この町は、もともとあった町ではなくアンコール遺跡群が発見されてから、観光客が激増して観光客相手の商売をする人たちによってできた、いわばアンコール観光のための町といってもいい存在です。
日本からは直行便がないためタイやベトナムを経由していくことになります。
アンコールは9世紀から16世紀ごろまでこの地域を治めたクメール王朝の王宮、寺院群です。
アンコールは、タイのアユタヤ王朝によって滅ぼされ、その後王宮群はジャングルに覆われてしまいましたが、それでも信仰の対象として広く知られていました。
19世紀に入ってフランス人によって世界的に紹介されてから現在に至るまで各国が修復復元に協力しています。
非常に有名なアンコールワットやアンコールトムの他にもさまざまな建造物があり、今もってジャングルから新しい遺跡が発見されつつあります。
アジアの一大古代都市がジャングルに埋もれていたわけですから、有名無名の建物があっても不思議ではありません。
アンコールワット
アンコール遺跡群の中でも際立って有名な遺跡がアンコールワットです。
この遺跡はカンボジアに誇りともいうべき存在で、国旗にも大きくデザインされています。
アンコールワットは寺院ではありますが、建物の構造は要塞、城ともいうべきもので、周囲には堀がめぐらされ、建物自体は城壁に囲まれています。
城壁の中の建造物は高くその上からアンコールを見渡すことができます。
アンコールワットの要塞の機能も持つ構造がクメールルージュに利用され、貴重な遺跡は彼らに破壊されるという災難がありました。
現在は徐々に修復されています。
内部の回廊には、精緻な壁画が彫刻されています。
壁画の内容は主に、カンボジアに伝わる宗教的な伝説物語と数々の女神の像です。
これらの彫刻はミリ単位ともいわれるレベルの細かいもので、現在も保存、修復が行われており、その技術者の養成も行われています。
アンコールトム
アンコールワットに次いで有名な建造物がアンコールトムです。
アンコールトムにもアンコールワットと同じく精緻な彫刻が施されています。
また、巨大な仏頭が四隅の柱に彫刻されたバイヨンや、道の両側に置かれているナーガなど巨大な石像群でも有名です。
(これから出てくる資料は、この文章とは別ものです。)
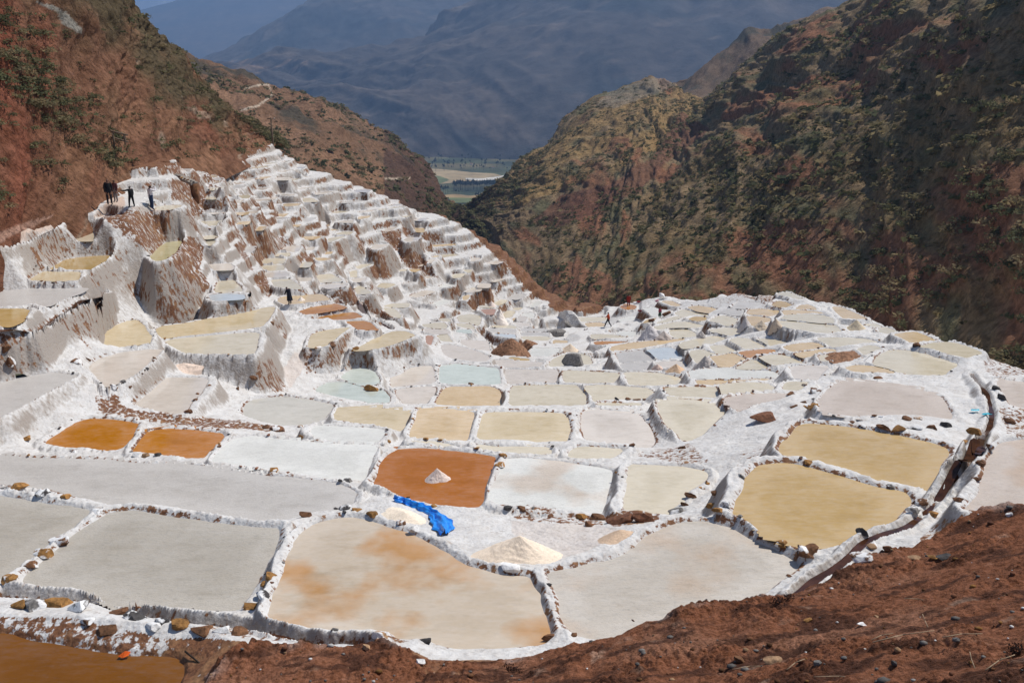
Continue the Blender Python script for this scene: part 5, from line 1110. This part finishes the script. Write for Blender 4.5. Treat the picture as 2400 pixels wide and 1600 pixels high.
for k in range(46):
    x = 960+k*20+rg.uniform(-8, 8); u, v = wp(x, 915+rg.uniform(-12, 8)); tree(u, v, rg.uniform(22, 31), .2, (.024,.036,.018), 'slender dark poplar in the row along the river in the valley', 'poplar row in the valley')
for x, y, h in [(640,930,20),(690,960,22),(740,980,24),(780,985,22),(820,975,23),(860,960,20),(1380,1090,22),(1420,1100,24),(1470,1090,20),(1010,990,14),(1060,990,12)]:
    u, v = wp(x, y); tree(u, v, h, .22, (.035,.048,.024), 'rounded dark tree left of the poplar row on the valley floor' if x < 900 else 'dark tree in front of the poplar row on the valley floor', 'trees around the poplar row', 'valley_tree')
for k in range(60):
    u, v = wp(rg.uniform(430, 2000), rg.uniform(330, 560)); tree(u, v, rg.uniform(9, 17), .26, (.03,.045,.03), 'hazy tree at the foot of the far mountain', 'trees at the foot of the mountain', 'valley_tree')
M_WALLW = mat_plain('whitewash', (.75,.74,.72), .8, .2, .1); M_ROOF = mat_plain('clay_roof', (.28,.12,.07), .9, .3, .2)
for k, (x, y, w_) in enumerate([(1290,440,5.5),(1695,500,4),(730,835,3.2),(960,470,3)]):
    u, v = wp(x, y); P = vxy(np.array(u), np.array(v)); D = P[1]*CP-P[2]*SP; a = w_*D/F0/2; r = empty('farm_house', (P[0], P[1], VZ)); b_ = a*.7; h_ = a*.9
    mesh_obj('wall', [(sx*a, sy*b_, z) for z in (0, h_) for sx, sy in ((-1,-1),(1,-1),(1,1),(-1,1))], [(0,1,5,4),(1,2,6,5),(2,3,7,6),(3,0,4,7)], M_WALLW, r, False)
    mesh_obj('roof', [(-a*1.1,-b_*1.2,h_),(a*1.1,-b_*1.2,h_),(a*1.1,0,h_*1.5),(-a*1.1,0,h_*1.5),(a*1.1,b_*1.2,h_),(-a*1.1,b_*1.2,h_)], [(0,1,2,3),(3,2,4,5)], M_ROOF, r, False)
    mesh_obj('door', [(-.15*a,-b_-.05,0),(.15*a,-b_-.05,0),(.15*a,-b_-.05,h_*.6),(-.15*a,-b_-.05,h_*.6)], [(0,1,2,3)], M_ROOF, r, False)
    tag(r, ['small white farm house among the trees at the foot of the mountain','small white farm house right of the first one in the valley','white farm house left of the poplar row','pale farm house left of the brightest one in the valley'][k], 'house')

# ------------------------------------------------------------------ pole, timber frame, overhanging slab
M_WOOD = mat_plain('weathered_wood', (.16,.11,.075), .9, 6, .4)
def bar(a, b, r, n=8):
    a, b = np.array(a, float), np.array(b, float); d = b-a; d /= np.linalg.norm(d); x = np.cross(d, [0, 0, 1] if abs(d[2]) < .9 else [1, 0, 0]); x /= np.linalg.norm(x); y = np.cross(d, x)
    V = [tuple(p+r*k_*(x*math.cos(2*math.pi*j/n)+y*math.sin(2*math.pi*j/n))) for p, k_ in ((a, 1), (b, .8)) for j in range(n)]
    return V, [(j, (j+1) % n, n+(j+1) % n, n+j) for j in range(n)]+[tuple(range(n))[::-1], tuple(range(n, 2*n))]
P = at(*map(np.array, (640., 340., 117.))); D = 117.0; r = empty('utility_pole', tuple(P)); hh = 62*D/F0
mesh_obj('post', *bar((0,0,-2.5), (0,0,hh), .14), M_WOOD, r); mesh_obj('crossarm', *bar((-.5,0,hh*.96), (.5,0,hh*.96), .06), M_WOOD, r); mesh_obj('insulator', *bar((.42,0,hh*.96), (.42,0,hh*.99), .05), M_WALLW, r)
tag(r, 'thin wooden utility pole at the end of the footpath by the far terraces', 'pole')
def hitmesh(Pm, u, v):
    pu, pv = project(Pm); k = np.unravel_index(np.argmin((pu-u)**2+(pv-v)**2), pu.shape); return Pm[k]
P = hitmesh(LP, 268, 330); D = P[1]*CP-P[2]*SP; s_ = D/F0; r = empty('timber_frame', tuple(P+np.array([.4, -.8, .2])))
for a, b in (((-28,0,24),(-28,0,-4)),((-2,0,14),(-2,0,-22)),((24,0,8),(24,0,-14))): mesh_obj('post', *bar(np.array(a)*s_, np.array(b)*s_, .10), M_WOOD, r)
for a, b in (((-32,0,24),(32,0,8)),((-32,4,10),(30,4,-8)),((-30,-2,22),(0,-2,-22))): mesh_obj('rail', *bar(np.array(a)*s_, np.array(b)*s_, .09), M_WOOD, r)
tag(r, 'rickety wooden frame leaning on the red hillside at upper left', 'wooden frame')
M_SLAB = mat_plain('slab_stone', (.30,.26,.22), .9, 3, .35)
c4 = [hit(*q) for q in pix('T 30,520 330,640 420,625 130,500')]; c4 = np.array(c4); zt = c4[:, 2].max()+.25; D = c4[0][1]*CP-c4[0][2]*SP
P0 = at(*map(np.array, (428, 418, D))); r = empty('stone_slab', tuple(P0)); V = []; s_ = D/F0
top = np.array([(-36, 12, 10), (22, -10, -9), (34, 4, -9), (-10, 22, 8)])*s_
mesh_obj('slab', [tuple(q) for q in top]+[tuple(q-np.array([0, 0, 6*s_])) for q in top], [(0,1,2,3),(7,6,5,4),(0,4,5,1),(1,5,6,2),(2,6,7,3),(3,7,4,0)], M_SLAB, r, False)
mesh_obj('prop', *bar(np.array((24, 2, -12))*s_, np.array((24, 4, -60))*s_, 10*s_, 7), mat_plain('prop_earth', (.16,.075,.035), .95, 4, .4), r)
for k in range(9): put_stone(P0+np.array([(-30+7*k)*s_, (8-1.5*k)*s_, (10-2.4*k)*s_]), rg.uniform(3, 6)*s_, 3*s_, 2.5*s_, SC[rg.choice(list('bdgo'))], False, r, 'rubble')
tag(r, 'overhanging stone slab covered with rubble above the rusty wall', 'stone slab')

# ------------------------------------------------------------------ small litter on the earth bank
rgb = np.random.default_rng(5); VV, FF, TT = [], [], []; n = 0; IV, IF = ico(1)
for k in range(520):
    u, v = rgb.uniform(480, 2400), rgb.uniform(1190, 1600); P = hit(u, v)
    i = np.searchsorted(RR, np.hypot(P[0], P[1])); j = np.searchsorted(TH, math.atan2(P[0], P[1]))
    if not BANK[min(i, NR-1), min(j, NT-1)]: continue
    s_ = .012*(5**(rgb.random()**2.2)); q = IV*(1+.35*(rgb.random((len(IV), 1))-.5))*np.array([s_*rgb.uniform(.8, 1.6), s_, s_*.7])+P+np.array([0, 0, s_*.3]); VV.append(q); FF.append(IF+n); n += len(q)
    TT.append(np.tile(np.array(SC[rgb.choice(list('wtogbrgg'))])*rgb.uniform(.5, 1.0), (len(q), 1)))
tag(np_mesh('pebbles', np.concatenate(VV), np.concatenate(FF), mat_vcol('pebble', 20, .3, .9, 30, .3, .02), tint=np.concatenate(TT)), 'scattered pebbles on the red earth bank', None, None, 'stuff')
for k, (x, y, w_, h_, c, l) in enumerate([(290,1445,120,60,'t','pale angular stone low on the red earth bank'),(570,1455,60,45,'g','small grey stone right of the pale angular stone on the bank'),(75,1435,80,55,'b','brown clod stone at the lower left of the earth bank'),(505,1192,50,30,'o','small orange stone high on the earth bank'),
        (835,1212,60,25,'w','flat white stone in the middle of the earth bank'),(1735,550,40,45,'w','white block at the upper right end of the earth bank'),(925,1165,45,15,'t','flat yellowish stone on the earth bank'),(1030,1455,60,50,'d','dark clod at the bottom of the earth bank')]):
    u, v = 1700+x/2.613, 1000+y/2.613; rock_thing(u, v, w_/2.613, h_/2.613, c, l, 'stone', 'loose_stone')
rock_thing(858, 1520, 30, 18, 't', 'tan stone on the earth below the rim of the beige pond', 'stone', 'loose_stone'); rock_thing(985, 1553, 24, 12, 'w', 'white pointed salt chip on the earth bank', 'stone', 'loose_stone')
rock_thing(1485, 1466, 26, 26, 'b', 'brown stone on the edge of the bank by the pale beige pond', 'stone', 'loose_stone')
for k, (x, y, a, L) in enumerate([(1090,1300,.25,.9),(1450,1297,.1,.5),(1225,1210,1.4,.35),(1180,1075,-.3,.4),(150,1490,.1,.5),(700,1555,-.1,.6),(1680,1460,.5,.5),(1510,1450,1.3,.3),(960,1300,.35,.35),(430,1470,.6,.35)]):
    P = hit(1700+x/2.613, 1000+y/2.613); r_ = np.array([math.cos(a), math.sin(a), 0])*L/2; mid = np.array([0, 0, .02])
    Va, Fa = bar(-r_+[0,0,.03], mid+[0,.03,.02], .007, 5); Vb, Fb = bar(mid+[0,.03,.02], r_+[0,0,.045], .006, 5)
    tag(mesh_obj('twig', Va+Vb, Fa+[tuple(i+len(Va) for i in f) for f in Fb], mat_plain('dry_twig', (.34,.25,.16), .9, 20, .3) if k == 0 else bpy.data.materials['dry_twig'], loc=tuple(P)), 'dry twig lying on the red earth bank', 'twig', 'dry twigs on the earth bank')
P = hit(454, 1547); tag(mesh_obj('stick', *bar((-.24,.2,.06), (.24,-.2,.03), .022), mat_plain('wet_wood', (.03,.02,.013), .6, 20, .4), loc=tuple(P)), 'dark stick lying at the shore of the amber pond', 'stick')
P = hit(292, 1549); P[2] = PONDS[NTR]['h']; V = [(-.10,-.05,.05),(.02,-.07,.03),(.12,-.02,.06),(-.08,.05,.04),(.03,.03,.13),(.13,.07,.08)]
tag(mesh_obj('crumpled_wrapper', V, [(0,1,4,3),(1,2,5,4)], mat_plain('orange_wrapper', (.75,.13,.02), .35, 40, .2), loc=tuple(P+np.array([0,0,.02])), smooth=False), 'orange crumpled wrapper floating in the amber pond', 'wrapper')
# dry plant tufts on the bank
for k, (u, v, s_) in enumerate([(1822,1415,.16),(1850,1405,.14),(1195,1570,.16),(1208,1574,.12),(1245,1580,.08),(2380,1530,.14)]):
    o = bpy.data.objects.new('dry_tuft', CME[k % 5]); o.location = tuple(hit(u, v)); o.scale = (s_*.8, s_*.8, s_*1.2); o.color = (.05,.028,.02,1); link(o)
    tag(o, ['dark dry tuft on the crest of the earth bank, left one','dark dry tuft on the crest of the earth bank, right one','dark dry tuft at the bottom of the bank, left one','dark dry tuft at the bottom of the bank, right one','tiny dry tuft right of the two at the bottom','dry tuft at the lower right corner of the bank'][k], 'plant')

# ------------------------------------------------------------------ names for the ponds
ORD = 'first second third fourth fifth sixth seventh eighth ninth tenth eleventh twelfth thirteenth fourteenth fifteenth sixteenth seventeenth eighteenth nineteenth twentieth'.split()
def nth(k): return ORD[k] if k < 20 else ('twenty-'+ORD[k-20] if k < 29 else ('thirtieth' if k == 29 else 'thirty-'+ORD[k-30]))
def zone(c):
    u, v = c
    if v > 1090: return 'foreground'
    if u > 1470: return 'upper right terraces' if v < 760 else ('right terraces' if v < 880 else 'lower right terraces')
    if u > 640 and v > 760: return 'central terraces' if v < 845 else 'central rows'
    if u <= 660 and v > 610: return 'left terraces'
    return 'far white slope'
zz_ = {}
for i, p in enumerate(PONDS):
    r = p['root']; r['category'] = 'pond'
    if p.get('label'): r['label'] = p['label']
    elif p.get('far'): r['label'] = 'small '+PN[p['col']]+' salt pan among the many on the far white slope'; r['group'] = PN[p['col']]+' pans of the far slope'
    else: zz_.setdefault((zone(p['c']), p['col']), []).append(p)
for (z_, c_), L_ in zz_.items():
    L_.sort(key=lambda p: p['c'][0]); cn = PN[c_]
    for k, p in enumerate(L_):
        if z_ == 'far white slope': p['root']['label'] = 'larger '+cn+' pan on the far white slope, '+nth(k)+' from left'
        else: p['root']['label'] = ('only '+cn+' pond in the '+z_) if len(L_) == 1 else nth(k)+' from left of the '+cn+' ponds in the '+z_
        p['root']['group'] = 'ponds of the '+z_
# AIR: thin haze over everything
hz = mesh_obj('haze', [(x, y, z) for x in (-16000, 16000) for y in (-300, 26000) for z in (-420, 1750)],
              [(0,1,3,2),(4,6,7,5),(0,4,5,1),(2,3,7,6),(0,2,6,4),(1,5,7,3)], [], smooth=False); tag(hz, kind='stuff')
hm = bpy.data.materials.new('haze_air'); hm.use_nodes = True; ht = hm.node_tree; ht.nodes.clear()
vol = ht.nodes.new('ShaderNodeVolumePrincipled'); vol.inputs['Color'].default_value = (.36,.58,1.0,1); vol.inputs['Density'].default_value = 1.6e-4; vol.inputs['Anisotropy'].default_value = .2
ho = ht.nodes.new('ShaderNodeOutputMaterial'); ht.links.new(vol.outputs[0], ho.inputs['Volume']); hz.data.materials.append(hm)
アンコールワットが宗教施設的な色彩が強いいのに比べるとアンコールトムは居城としての蛍光が強い建造物です。
アンコール遺跡群は、背景はうっそうとしたジャングルで建造物といえば素朴な石造りですが、その建物の外壁から回廊の壁、一本一本の柱に至るまで、精緻にしてダイナミックな彫刻が施されています。
その様子は、写真を見ても推し量ることができます。
世界中の研究者や技術者がその保存のために力をそそぐのは、アンコールがジャングルに秘められていた質の高い芸術群だからです。